There is no questioning the exceptional talent that has emerged from the local art and craft industry. Indigenous art and craft, particularly, is highly regarded both in the region and in North America and Europe and there are a few examples of producers of indigenous craft who continue to benefit from limited external market opportunities. At the local level the benefits for the industry have been limited to the accolades bestowed on the quality of the products rather than from any real sales success. At GuyExpo, for example, local craft never fails to secure salutary public reviews. Ask any producer, however, about their financial gains from the event and you are unlikely to get a single response that reports meaningful success.

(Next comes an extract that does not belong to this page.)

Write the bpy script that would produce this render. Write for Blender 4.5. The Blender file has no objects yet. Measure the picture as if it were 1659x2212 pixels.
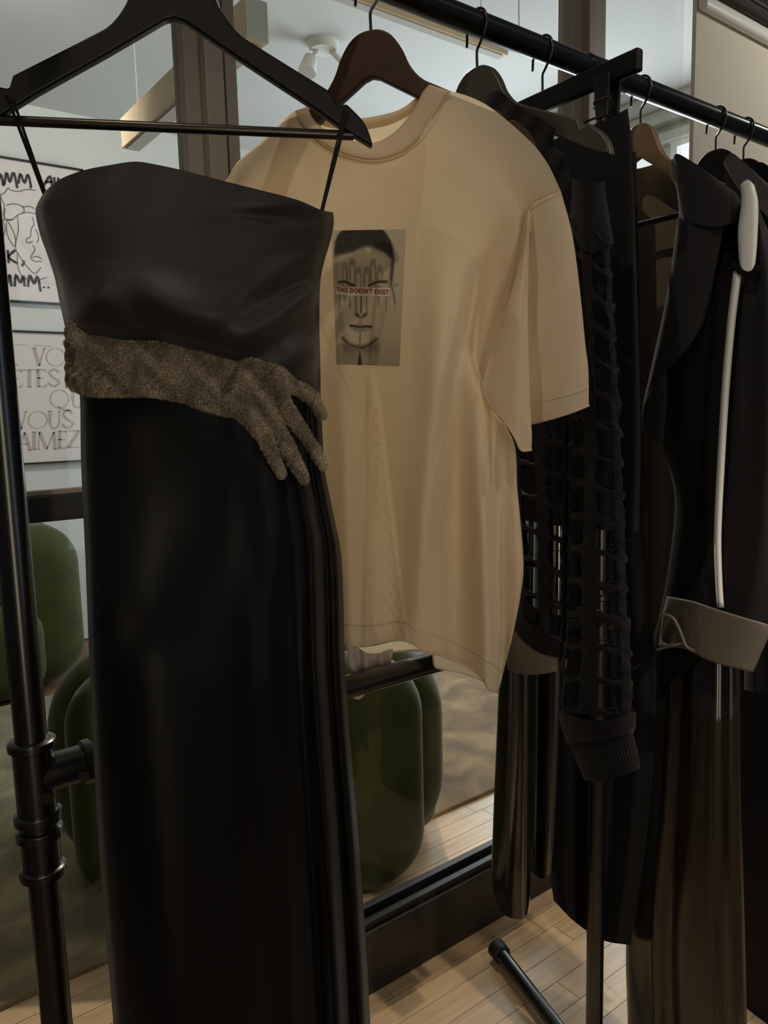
import bpy, math, random
import numpy as np
from mathutils import Vector, Matrix
from mathutils.bvhtree import BVHTree

random.seed(7); rng = np.random.default_rng(7)
SC = bpy.context.scene
COL = SC.collection

# ------------------------------------------------------------------ camera
W, H = 1659, 2212
CX, CY, F = W / 2, H / 2, 1638.0
YAW, PIT, ROL = math.radians(53.2), math.radians(7.5), math.radians(1.465)
EYE = np.array([0.0, 0.0, 1.30])
fwd = np.array([math.cos(YAW) * math.cos(PIT), math.sin(YAW) * math.cos(PIT), -math.sin(PIT)])
rt0 = np.array([math.sin(YAW), -math.cos(YAW), 0.0]); dn0 = np.cross(fwd, rt0)
RT = math.cos(ROL) * rt0 + math.sin(ROL) * dn0
DN = -math.sin(ROL) * rt0 + math.cos(ROL) * dn0
cam = bpy.data.cameras.new('camera')
cam.sensor_fit = 'VERTICAL'; cam.sensor_height = 36.0; cam.sensor_width = 36.0 * W / H
cam.lens = F / H * 36.0
cam.clip_start = 0.02
camo = bpy.data.objects.new('camera', cam); COL.objects.link(camo)
M = Matrix(((RT[0], -DN[0], -fwd[0], EYE[0]), (RT[1], -DN[1], -fwd[1], EYE[1]), (RT[2], -DN[2], -fwd[2], EYE[2]), (0, 0, 0, 1)))
camo.matrix_world = M
SC.camera = camo

# ------------------------------------------------------------------ world, lights, exposure
vs = SC.view_settings
vs.view_transform = 'Standard'; vs.look = 'None'; vs.exposure = 0.0; vs.gamma = 1.0; vs.use_curve_mapping = False
wd = bpy.data.worlds.new('room_ambience'); SC.world = wd; wd.use_nodes = True
bg = wd.node_tree.nodes['Background']
bg.inputs[0].default_value = (0.80, 0.88, 1.0, 1); bg.inputs[1].default_value = 0.04

def lamp(name, kind, loc, target, power, color, **kw):
    d = bpy.data.lights.new(name, kind); d.energy = power; d.color = color
    for k, v in kw.items(): setattr(d, k, v)
    o = bpy.data.objects.new(name, d); COL.objects.link(o); o.location = loc
    o.rotation_euler = (Vector(target) - Vector(loc)).to_track_quat('-Z', 'Y').to_euler()
    return o
WARM = (1.0, 0.86, 0.68)
lamp('ceiling_spot', 'SPOT', (1.75, 2.25, 2.86), (0.80, 0.85, 0.85), 145, WARM, spot_size=math.radians(66), spot_blend=0.5, shadow_soft_size=0.03)
lamp('wall_fill', 'SPOT', (0.55, 2.9, 2.96), (0.8, 4.6, 1.9), 80, (1.0, 0.95, 0.88), spot_size=math.radians(150), spot_blend=0.8, shadow_soft_size=0.1)  # added fill lamp, brightens the far wall and posters
lamp('window_daylight', 'AREA', (3.70, 3.0, 1.70), (1.0, 2.8, 1.6), 54, (0.88, 0.94, 1.0), shape='RECTANGLE', size=1.7, size_y=1.5)
lamp('shop_spot', 'SPOT', (-1.25, 0.05, 2.45), (0.45, 0.85, 1.0), 9, (1.0, 0.82, 0.58), spot_size=math.radians(60), spot_blend=0.7, shadow_soft_size=0.16)
lamp('shop_spot', 'SPOT', (1.75, -0.6, 2.80), (1.25, 0.85, 0.4), 40, WARM, spot_size=math.radians(64), spot_blend=0.7, shadow_soft_size=0.06)
lamp('cool_fill', 'AREA', (1.5, -2.45, 1.5), (0.9, 0.8, 1.3), 6, (0.74, 0.87, 1.0), shape='RECTANGLE', size=0.8, size_y=2.1)  # added unseen area lamp for a bluish highlight on the dress
lamp('streak_fill', 'AREA', (-0.75, -2.45, 1.25), (0.9, 0.9, 1.1), 20, (1.0, 0.87, 0.68), shape='RECTANGLE', size=0.09, size_y=2.3)  # added unseen strip lamp, draws vertical streaks on glossy garments and posts
lamp('floor_fill', 'SPOT', (1.0, -0.95, 2.65), (1.12, 1.08, 0.0), 95, WARM, spot_size=math.radians(25), spot_blend=0.7, shadow_soft_size=0.04)  # added lamp out of view, lifts the floor in front of the partition
lamp('accent_spot', 'SPOT', (-0.05, 0.43, 2.78), (0.85, 0.82, 0.5), 17, (1.0, 0.88, 0.70), spot_size=math.radians(72), spot_blend=0.5, shadow_soft_size=0.012)
lamp('track_spot', 'SPOT', (2.75, 0.55, 2.50), (2.35, 1.27, 1.9), 16, (1.0, 0.93, 0.82), spot_size=math.radians(110), spot_blend=0.8, shadow_soft_size=0.04)

# ------------------------------------------------------------------ helpers
def lin(r, g, b):
    f = lambda c: (c / 255 / 12.92) if c / 255 <= 0.04045 else ((c / 255 + 0.055) / 1.055) ** 2.4
    return (f(r), f(g), f(b), 1.0)

def mat(name, color, rough=0.6, metal=0.0, spec=0.5, sheen=0.0, bump=0.0, bscale=200.0, var=0.0, vscale=6.0, coat=0.0,
        translucent=0.0, tcol=None, aniso=None, trans=0.0):
    m = bpy.data.materials.new(name); m.use_nodes = True
    nt = m.node_tree; p = nt.nodes['Principled BSDF']; out = nt.nodes['Material Output']
    p.inputs['Base Color'].default_value = color; p.inputs['Roughness'].default_value = rough
    p.inputs['Metallic'].default_value = metal; p.inputs['Specular IOR Level'].default_value = spec
    if sheen: p.inputs['Sheen Weight'].default_value = sheen; p.inputs['Sheen Roughness'].default_value = 0.4
    if coat: p.inputs['Coat Weight'].default_value = coat; p.inputs['Coat Roughness'].default_value = 0.2
    tc = nt.nodes.new('ShaderNodeTexCoord')
    if var:
        n = nt.nodes.new('ShaderNodeTexNoise'); n.inputs['Scale'].default_value = vscale; n.inputs['Detail'].default_value = 5
        nt.links.new(tc.outputs['Object'], n.inputs['Vector'])
        r = nt.nodes.new('ShaderNodeValToRGB')
        c = np.array(color[:3])
        r.color_ramp.elements[0].position = 0.3; r.color_ramp.elements[1].position = 0.7
        r.color_ramp.elements[0].color = (*(c * (1 - var)), 1); r.color_ramp.elements[1].color = (*np.minimum(c * (1 + var), 1), 1)
        nt.links.new(n.outputs['Fac'], r.inputs['Fac']); nt.links.new(r.outputs['Color'], p.inputs['Base Color'])
    if bump:
        n2 = nt.nodes.new('ShaderNodeTexNoise'); n2.inputs['Scale'].default_value = bscale; n2.inputs['Detail'].default_value = 3
        if aniso:
            mp = nt.nodes.new('ShaderNodeMapping'); mp.inputs['Scale'].default_value = aniso
            nt.links.new(tc.outputs['Object'], mp.inputs['Vector']); nt.links.new(mp.outputs['Vector'], n2.inputs['Vector'])
        else: nt.links.new(tc.outputs['Object'], n2.inputs['Vector'])
        b = nt.nodes.new('ShaderNodeBump'); b.inputs['Strength'].default_value = bump; b.inputs['Distance'].default_value = 0.002
        nt.links.new(n2.outputs['Fac'], b.inputs['Height']); nt.links.new(b.outputs['Normal'], p.inputs['Normal'])
    if translucent:
        t = nt.nodes.new('ShaderNodeBsdfTranslucent'); t.inputs['Color'].default_value = tcol or color
        mx = nt.nodes.new('ShaderNodeMixShader'); mx.inputs[0].default_value = translucent
        nt.links.new(p.outputs[0], mx.inputs[1]); nt.links.new(t.outputs[0], mx.inputs[2]); nt.links.new(mx.outputs[0], out.inputs['Surface'])
    return m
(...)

The announcement that President Bharrat Jagdeo has agreed to a ‘summit’ with local art and craft producers on September 18 is welcome news for an industry that has received far less official support over the years than it has merited. Add to that the fact that the Guyana Art and Craft Producers Association has now secured the ‘go ahead’ from government to utilize a state building as a secretariat and display centre and it appears that government may at last have decided to commit itself with a greater measure of enthusiasm to the growth and development of the art and craft industry. These recent developments represent a belated nonetheless welcome recognition on the part of government of the nexus between building a viable art and craft industry and creating a worthwhile tourist industry.
Understandably, the GACPA regards these developments as perhaps the single biggest breakthrough for the sector since it provides local producers with the opportunity to engage the various stakeholders – banks, hotels, airlines et al – and, crucially, the President and other government officials on issues that have bearing on the enhancement of the sector. Issues like marketing, training and technology related to the qualitative improvement of the industry and to the multiple production of high quality creations that can secure and maintain a place on the international market are likely to arise and it is up to the craft producers to use the forum to make an effective case for the industry.
Previous experience has shown that while the industry comprises mostly a number of small, independent producers the level of its dependency on government remains far too high and what is hoped is that the engagement at the ‘summit’ does not conclude with an even greater level of dependency. What is needed is for government to create both the opportunity and the space in which the art and craft industry can thrive and the forum also provides a worthwhile opportunity for the private sector, particularly the banking sector, to demonstrate a measure of faith and confidence in the industry.